For Mia McMorris, a research fellow at University of the West Indies' Center for Reparations Research, it is very clear what a proper apology for slavery should look like, and where it should lead.

"An apology should have three dimensions, the first being taking responsibility, which hopefully means that you understand what you've done wrong and admit fault," the researcher said. Second comes dealing with the present-day legacy – "continuing colonial narratives, racial profiling, anything that promotes a racial inequality," McMorris highlighted – and, third and finally, making amends.

"In Jamaica, we had the largest figure of persons brought to Jamaica. Something like 1 million. And at the end of slavery, there were only about 300,000 enslaved persons on the island," she stressed. " When you understand those figures and the historical implications, how can you deny that an apology is necessary, that reparation is necessary?"

Founded in 2013 by Caribbean heads of government, the Caricom Reparations Commission drew up a 10-point plan. The first step is an apology. Other demands include funding for public history and to tackle massive health and education problems, as well as the right to development through knowledge transfer and debt cancellation. To date, only the Dutch have given a partial response to reparations demands, McMorris said.

Scant precedent for compensation

As Veraart points out, there are very few real-world examples of reparations. A key one would be 1952 negotiations between the post-Nazi Western German state, Israel and the Claims Conference (a Jewish diaspora umbrella body) in the wake of the Holocaust. "The reparations offered and negotiated between West Germany and Israel were not based on counting how much profit was made or all the losses, but on what was needed in Israel at that moment," he explained.

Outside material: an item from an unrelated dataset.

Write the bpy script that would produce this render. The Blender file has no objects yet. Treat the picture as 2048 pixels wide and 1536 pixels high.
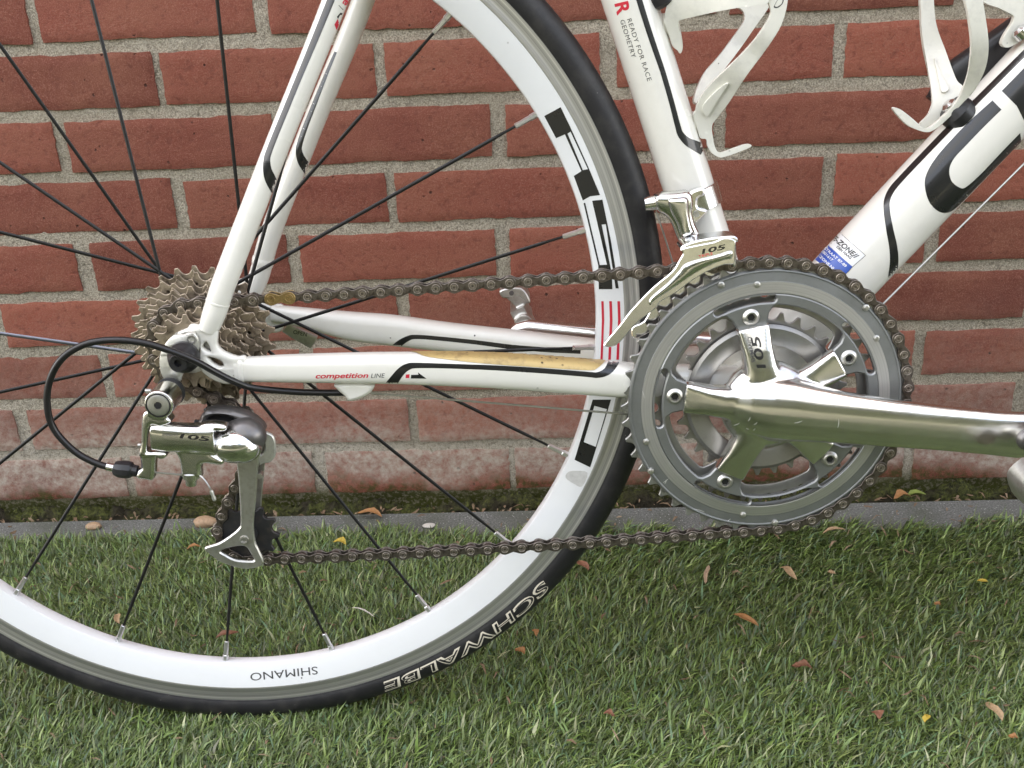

Last year, Germany officially acknowledged its early 20th century genocide in Namibia and promised around €1 billion in development aid as a form of reparation.

"If you really want to face this history and no longer ignore it, then why shouldn't you enter into a dialogue with Suriname, for example, about what reparations could mean?" Veraart said.

Willem-Alexander's speech on Saturday could even spur on others, the scholar said.

Researcher McMorris sees a lot to be done, but also grounds for optimism. "We're in a changing world right now," she said, pointing to a number of recent moves by non-state institutions to investigate their own links to slavery, like the British newspaper The Guardian.

"People are rebelling," she said. "They're saying this isn't right. And that's the heart of the reparation movement, understanding that these things are not right, and we need to repair that injustice."